**Extracted entries:**
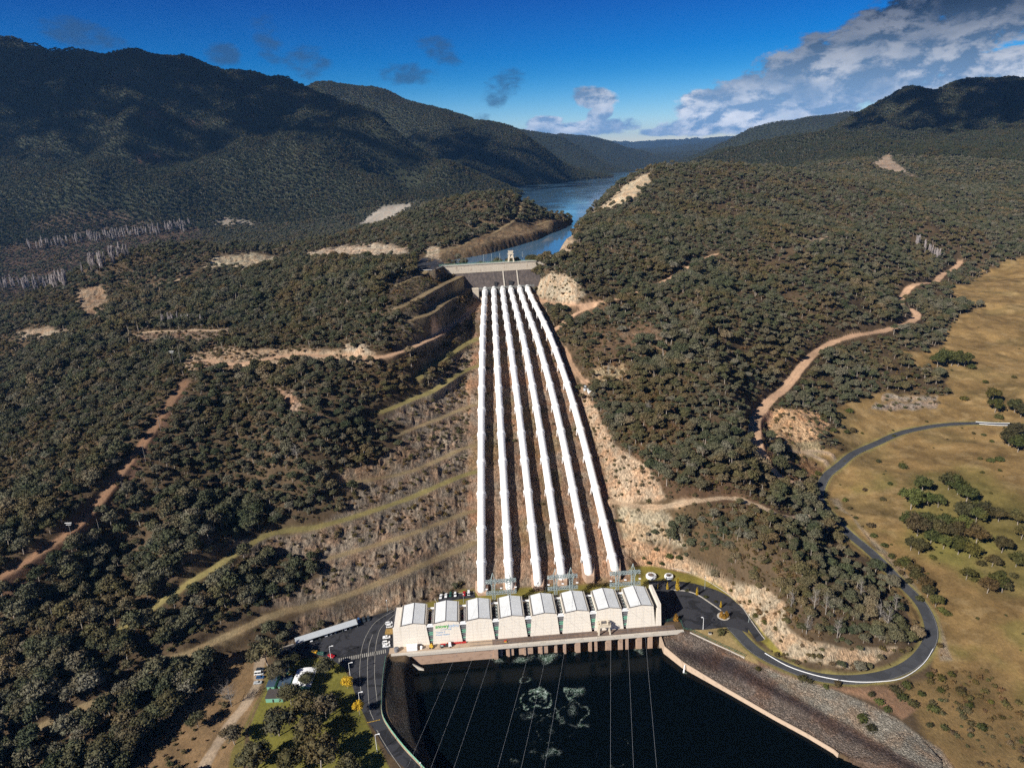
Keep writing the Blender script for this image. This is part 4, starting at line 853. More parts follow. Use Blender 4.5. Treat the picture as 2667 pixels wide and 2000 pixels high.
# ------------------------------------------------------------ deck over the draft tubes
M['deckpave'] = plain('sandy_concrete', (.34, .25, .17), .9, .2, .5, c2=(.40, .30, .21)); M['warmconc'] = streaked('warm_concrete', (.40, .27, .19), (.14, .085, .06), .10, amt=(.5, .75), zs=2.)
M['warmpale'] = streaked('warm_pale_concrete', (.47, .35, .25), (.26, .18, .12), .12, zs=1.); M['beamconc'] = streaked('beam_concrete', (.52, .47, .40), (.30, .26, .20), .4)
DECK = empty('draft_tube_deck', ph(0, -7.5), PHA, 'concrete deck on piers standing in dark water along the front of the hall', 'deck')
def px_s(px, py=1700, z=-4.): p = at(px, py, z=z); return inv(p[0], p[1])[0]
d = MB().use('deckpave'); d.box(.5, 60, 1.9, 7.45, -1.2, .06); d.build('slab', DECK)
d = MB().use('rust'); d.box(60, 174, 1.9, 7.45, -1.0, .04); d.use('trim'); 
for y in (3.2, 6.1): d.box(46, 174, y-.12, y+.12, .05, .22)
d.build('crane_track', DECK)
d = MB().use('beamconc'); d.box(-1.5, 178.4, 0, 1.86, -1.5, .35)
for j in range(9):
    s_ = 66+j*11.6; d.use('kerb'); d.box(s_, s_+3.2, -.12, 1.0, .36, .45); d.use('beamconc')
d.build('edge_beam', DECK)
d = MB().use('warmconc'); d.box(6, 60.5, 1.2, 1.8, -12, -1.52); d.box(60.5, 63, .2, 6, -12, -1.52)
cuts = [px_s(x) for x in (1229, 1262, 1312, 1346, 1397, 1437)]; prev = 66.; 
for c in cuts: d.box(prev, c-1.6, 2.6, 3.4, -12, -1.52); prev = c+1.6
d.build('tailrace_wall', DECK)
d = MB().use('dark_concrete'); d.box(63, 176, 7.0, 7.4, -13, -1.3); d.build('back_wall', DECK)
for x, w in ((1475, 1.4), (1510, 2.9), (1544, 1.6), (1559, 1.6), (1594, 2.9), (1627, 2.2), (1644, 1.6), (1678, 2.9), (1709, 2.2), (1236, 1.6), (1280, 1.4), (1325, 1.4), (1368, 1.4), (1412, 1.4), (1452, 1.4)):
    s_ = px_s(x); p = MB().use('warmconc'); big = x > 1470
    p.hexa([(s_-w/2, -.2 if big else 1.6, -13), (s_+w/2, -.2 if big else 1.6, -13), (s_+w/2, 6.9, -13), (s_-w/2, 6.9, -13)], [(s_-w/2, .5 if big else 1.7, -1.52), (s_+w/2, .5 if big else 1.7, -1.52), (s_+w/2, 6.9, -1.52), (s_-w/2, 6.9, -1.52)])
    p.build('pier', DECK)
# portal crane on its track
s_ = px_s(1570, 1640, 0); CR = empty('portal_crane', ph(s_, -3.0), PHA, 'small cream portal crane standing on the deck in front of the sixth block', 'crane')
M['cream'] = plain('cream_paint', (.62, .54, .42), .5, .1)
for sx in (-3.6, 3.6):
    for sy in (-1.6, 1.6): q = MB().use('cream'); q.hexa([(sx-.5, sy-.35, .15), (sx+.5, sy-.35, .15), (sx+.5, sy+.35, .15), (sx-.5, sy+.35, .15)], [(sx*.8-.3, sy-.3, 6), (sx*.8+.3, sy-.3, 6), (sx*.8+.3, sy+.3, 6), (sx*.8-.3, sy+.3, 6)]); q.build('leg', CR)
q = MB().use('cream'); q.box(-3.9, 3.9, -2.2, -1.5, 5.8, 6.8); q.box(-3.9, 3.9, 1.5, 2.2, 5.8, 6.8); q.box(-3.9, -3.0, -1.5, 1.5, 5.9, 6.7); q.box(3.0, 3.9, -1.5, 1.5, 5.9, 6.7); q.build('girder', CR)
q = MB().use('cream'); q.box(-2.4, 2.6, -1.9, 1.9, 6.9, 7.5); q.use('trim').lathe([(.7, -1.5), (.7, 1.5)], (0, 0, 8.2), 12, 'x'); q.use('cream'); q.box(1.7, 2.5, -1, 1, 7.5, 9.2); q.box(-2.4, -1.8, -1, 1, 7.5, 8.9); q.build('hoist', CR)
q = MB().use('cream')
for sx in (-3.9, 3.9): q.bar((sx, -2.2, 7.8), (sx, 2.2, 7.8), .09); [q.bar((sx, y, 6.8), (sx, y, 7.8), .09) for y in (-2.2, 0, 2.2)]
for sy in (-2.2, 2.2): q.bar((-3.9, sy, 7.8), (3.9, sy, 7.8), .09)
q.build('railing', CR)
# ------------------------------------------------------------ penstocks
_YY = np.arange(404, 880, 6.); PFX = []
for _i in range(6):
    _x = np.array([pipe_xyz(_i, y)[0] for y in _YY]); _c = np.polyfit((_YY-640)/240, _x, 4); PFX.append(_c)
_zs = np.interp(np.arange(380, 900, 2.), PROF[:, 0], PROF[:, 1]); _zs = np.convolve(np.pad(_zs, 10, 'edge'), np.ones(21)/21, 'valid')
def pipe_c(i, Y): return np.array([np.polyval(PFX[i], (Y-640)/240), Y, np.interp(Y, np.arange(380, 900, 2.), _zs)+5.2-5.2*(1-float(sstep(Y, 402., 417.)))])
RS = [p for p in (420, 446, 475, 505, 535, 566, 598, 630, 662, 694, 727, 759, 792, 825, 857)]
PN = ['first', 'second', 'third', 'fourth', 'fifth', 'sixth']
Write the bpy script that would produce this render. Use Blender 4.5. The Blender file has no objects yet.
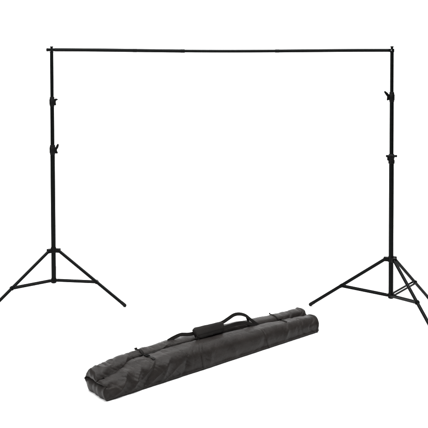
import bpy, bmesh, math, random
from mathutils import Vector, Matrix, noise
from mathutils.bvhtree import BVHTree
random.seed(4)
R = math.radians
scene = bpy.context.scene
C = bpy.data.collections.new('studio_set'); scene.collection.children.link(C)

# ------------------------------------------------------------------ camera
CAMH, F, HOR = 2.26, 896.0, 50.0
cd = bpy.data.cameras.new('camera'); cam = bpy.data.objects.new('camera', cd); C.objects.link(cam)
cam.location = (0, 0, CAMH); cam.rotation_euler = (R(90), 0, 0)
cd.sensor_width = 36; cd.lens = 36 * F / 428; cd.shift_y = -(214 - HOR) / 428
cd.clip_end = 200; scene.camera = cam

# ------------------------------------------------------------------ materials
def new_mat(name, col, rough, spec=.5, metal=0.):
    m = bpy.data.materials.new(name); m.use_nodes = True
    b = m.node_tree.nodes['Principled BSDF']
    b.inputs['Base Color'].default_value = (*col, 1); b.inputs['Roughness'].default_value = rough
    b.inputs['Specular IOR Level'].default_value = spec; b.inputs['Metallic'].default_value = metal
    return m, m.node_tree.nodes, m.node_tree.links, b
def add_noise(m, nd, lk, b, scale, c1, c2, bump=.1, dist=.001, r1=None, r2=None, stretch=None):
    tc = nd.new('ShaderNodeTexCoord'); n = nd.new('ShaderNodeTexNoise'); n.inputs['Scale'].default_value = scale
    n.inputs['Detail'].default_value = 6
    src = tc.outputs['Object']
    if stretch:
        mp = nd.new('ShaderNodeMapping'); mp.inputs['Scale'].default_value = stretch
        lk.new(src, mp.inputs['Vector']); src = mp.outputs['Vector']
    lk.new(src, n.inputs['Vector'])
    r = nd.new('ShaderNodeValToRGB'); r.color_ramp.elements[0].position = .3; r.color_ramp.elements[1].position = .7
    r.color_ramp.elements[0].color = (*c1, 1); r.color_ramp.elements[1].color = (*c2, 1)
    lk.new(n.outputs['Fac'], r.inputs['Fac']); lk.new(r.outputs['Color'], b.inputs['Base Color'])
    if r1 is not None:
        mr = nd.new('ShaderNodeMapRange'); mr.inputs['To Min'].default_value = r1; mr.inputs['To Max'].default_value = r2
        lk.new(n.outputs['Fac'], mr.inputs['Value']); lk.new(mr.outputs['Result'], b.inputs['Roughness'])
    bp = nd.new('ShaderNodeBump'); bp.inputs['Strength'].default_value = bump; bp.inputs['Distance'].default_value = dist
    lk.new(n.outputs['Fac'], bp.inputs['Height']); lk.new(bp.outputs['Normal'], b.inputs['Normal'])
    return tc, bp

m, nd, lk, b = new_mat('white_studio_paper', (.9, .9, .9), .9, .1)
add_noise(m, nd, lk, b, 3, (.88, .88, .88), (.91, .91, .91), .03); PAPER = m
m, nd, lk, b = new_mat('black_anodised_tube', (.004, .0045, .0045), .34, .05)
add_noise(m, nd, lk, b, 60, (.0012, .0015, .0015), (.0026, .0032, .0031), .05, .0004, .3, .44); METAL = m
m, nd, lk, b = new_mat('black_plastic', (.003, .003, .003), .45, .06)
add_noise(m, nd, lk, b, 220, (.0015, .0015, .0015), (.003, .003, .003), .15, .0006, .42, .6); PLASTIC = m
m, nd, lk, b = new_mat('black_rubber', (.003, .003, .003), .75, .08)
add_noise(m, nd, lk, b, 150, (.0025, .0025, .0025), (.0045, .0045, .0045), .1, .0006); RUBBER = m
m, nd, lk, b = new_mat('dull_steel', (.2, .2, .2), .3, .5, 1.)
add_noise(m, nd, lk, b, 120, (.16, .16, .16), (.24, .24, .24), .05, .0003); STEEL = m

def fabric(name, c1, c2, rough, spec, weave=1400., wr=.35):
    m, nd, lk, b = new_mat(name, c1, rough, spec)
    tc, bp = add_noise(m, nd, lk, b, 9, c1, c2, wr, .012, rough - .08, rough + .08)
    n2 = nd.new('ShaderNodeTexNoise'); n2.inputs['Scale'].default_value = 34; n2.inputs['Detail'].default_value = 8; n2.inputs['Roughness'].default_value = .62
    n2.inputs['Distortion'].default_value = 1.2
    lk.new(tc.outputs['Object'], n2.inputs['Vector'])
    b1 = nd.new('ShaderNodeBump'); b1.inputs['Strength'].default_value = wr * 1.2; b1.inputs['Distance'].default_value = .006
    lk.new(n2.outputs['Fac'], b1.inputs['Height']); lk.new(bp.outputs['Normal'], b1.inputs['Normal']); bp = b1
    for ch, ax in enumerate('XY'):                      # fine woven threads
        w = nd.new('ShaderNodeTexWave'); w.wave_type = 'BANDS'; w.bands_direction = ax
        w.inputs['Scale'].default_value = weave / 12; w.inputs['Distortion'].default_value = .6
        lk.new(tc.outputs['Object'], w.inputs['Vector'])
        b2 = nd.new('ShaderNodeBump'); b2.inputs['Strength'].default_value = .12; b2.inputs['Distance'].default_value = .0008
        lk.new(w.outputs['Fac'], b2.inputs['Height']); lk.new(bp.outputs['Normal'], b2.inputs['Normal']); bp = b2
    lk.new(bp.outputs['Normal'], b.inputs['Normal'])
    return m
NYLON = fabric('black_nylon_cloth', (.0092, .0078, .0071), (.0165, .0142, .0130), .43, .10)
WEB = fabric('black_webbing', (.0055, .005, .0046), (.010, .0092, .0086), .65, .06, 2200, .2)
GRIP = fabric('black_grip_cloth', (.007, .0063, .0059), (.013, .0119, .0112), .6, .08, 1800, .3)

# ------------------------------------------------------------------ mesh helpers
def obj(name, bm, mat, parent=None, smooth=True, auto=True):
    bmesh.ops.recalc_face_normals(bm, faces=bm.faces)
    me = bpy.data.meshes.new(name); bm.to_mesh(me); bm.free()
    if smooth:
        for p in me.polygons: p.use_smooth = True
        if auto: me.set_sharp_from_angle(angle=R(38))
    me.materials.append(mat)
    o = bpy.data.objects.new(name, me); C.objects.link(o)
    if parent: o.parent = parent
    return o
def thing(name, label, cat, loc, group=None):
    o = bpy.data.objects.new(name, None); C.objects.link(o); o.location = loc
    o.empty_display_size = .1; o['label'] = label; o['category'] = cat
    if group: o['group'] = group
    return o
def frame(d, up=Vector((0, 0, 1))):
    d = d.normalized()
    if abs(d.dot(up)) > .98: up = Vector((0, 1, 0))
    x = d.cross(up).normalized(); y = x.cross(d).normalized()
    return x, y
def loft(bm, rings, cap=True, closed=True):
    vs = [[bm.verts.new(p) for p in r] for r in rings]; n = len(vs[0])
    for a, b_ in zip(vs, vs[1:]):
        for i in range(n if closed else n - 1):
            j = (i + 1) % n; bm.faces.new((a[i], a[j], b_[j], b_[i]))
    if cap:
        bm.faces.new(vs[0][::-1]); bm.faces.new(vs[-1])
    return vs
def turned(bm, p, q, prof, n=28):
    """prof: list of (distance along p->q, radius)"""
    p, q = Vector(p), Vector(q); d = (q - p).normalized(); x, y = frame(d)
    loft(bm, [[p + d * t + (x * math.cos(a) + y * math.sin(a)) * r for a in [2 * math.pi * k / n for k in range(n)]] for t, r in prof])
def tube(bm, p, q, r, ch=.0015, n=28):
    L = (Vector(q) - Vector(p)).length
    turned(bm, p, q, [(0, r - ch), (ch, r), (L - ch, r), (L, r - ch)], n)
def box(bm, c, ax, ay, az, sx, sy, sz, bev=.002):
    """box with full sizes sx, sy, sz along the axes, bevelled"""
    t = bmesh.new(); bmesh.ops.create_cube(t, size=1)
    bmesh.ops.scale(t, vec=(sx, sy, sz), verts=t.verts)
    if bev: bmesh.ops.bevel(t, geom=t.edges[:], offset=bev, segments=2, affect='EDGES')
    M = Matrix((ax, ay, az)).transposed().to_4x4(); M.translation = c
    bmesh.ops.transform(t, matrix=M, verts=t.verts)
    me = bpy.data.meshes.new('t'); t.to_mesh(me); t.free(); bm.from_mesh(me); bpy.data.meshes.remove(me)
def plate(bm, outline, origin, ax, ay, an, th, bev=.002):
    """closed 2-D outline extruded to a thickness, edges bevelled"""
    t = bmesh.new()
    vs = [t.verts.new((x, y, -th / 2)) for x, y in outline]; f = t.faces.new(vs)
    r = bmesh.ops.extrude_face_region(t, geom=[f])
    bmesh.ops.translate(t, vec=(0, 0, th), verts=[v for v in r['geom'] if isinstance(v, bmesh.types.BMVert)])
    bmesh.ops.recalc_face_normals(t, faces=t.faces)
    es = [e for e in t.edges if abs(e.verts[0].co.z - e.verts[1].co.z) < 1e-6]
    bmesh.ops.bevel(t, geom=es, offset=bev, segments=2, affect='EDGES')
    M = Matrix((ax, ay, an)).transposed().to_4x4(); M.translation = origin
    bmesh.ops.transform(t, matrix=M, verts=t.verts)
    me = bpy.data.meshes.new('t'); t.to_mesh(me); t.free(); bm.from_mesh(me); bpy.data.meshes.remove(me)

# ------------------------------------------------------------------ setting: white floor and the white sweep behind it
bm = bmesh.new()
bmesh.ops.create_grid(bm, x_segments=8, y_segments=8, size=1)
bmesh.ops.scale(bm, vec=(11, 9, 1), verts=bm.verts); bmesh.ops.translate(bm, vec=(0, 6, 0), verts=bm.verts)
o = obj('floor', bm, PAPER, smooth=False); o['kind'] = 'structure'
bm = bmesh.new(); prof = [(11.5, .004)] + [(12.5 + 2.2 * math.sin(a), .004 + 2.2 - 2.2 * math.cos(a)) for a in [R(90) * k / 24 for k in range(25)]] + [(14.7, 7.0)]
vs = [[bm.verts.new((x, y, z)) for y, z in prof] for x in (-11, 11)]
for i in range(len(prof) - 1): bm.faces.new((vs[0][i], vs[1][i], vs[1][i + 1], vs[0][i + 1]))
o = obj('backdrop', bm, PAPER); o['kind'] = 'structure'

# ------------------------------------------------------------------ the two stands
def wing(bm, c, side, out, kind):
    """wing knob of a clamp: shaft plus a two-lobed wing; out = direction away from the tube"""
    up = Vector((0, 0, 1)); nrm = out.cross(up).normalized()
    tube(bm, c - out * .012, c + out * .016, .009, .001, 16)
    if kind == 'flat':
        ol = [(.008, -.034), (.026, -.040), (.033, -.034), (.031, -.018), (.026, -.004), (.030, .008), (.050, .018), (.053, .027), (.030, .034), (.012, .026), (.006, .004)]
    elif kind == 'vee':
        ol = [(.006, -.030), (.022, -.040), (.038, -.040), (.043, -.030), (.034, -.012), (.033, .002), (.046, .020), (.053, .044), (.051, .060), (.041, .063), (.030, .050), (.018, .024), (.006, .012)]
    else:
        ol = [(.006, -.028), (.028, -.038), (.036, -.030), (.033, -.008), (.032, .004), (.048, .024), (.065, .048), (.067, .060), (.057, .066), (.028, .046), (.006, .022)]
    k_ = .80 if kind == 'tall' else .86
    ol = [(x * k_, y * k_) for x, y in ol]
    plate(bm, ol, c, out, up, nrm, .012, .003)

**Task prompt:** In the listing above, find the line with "Write the bpy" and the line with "cd.clip_end = 200; scene.camera = cam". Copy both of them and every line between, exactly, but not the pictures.

**Expected answer:**
Write the bpy script that would produce this render. Use Blender 4.5. The Blender file has no objects yet.
import bpy, bmesh, math, random
from mathutils import Vector, Matrix, noise
from mathutils.bvhtree import BVHTree
random.seed(4)
R = math.radians
scene = bpy.context.scene
C = bpy.data.collections.new('studio_set'); scene.collection.children.link(C)

# ------------------------------------------------------------------ camera
CAMH, F, HOR = 2.26, 896.0, 50.0
cd = bpy.data.cameras.new('camera'); cam = bpy.data.objects.new('camera', cd); C.objects.link(cam)
cam.location = (0, 0, CAMH); cam.rotation_euler = (R(90), 0, 0)
cd.sensor_width = 36; cd.lens = 36 * F / 428; cd.shift_y = -(214 - HOR) / 428
cd.clip_end = 200; scene.camera = cam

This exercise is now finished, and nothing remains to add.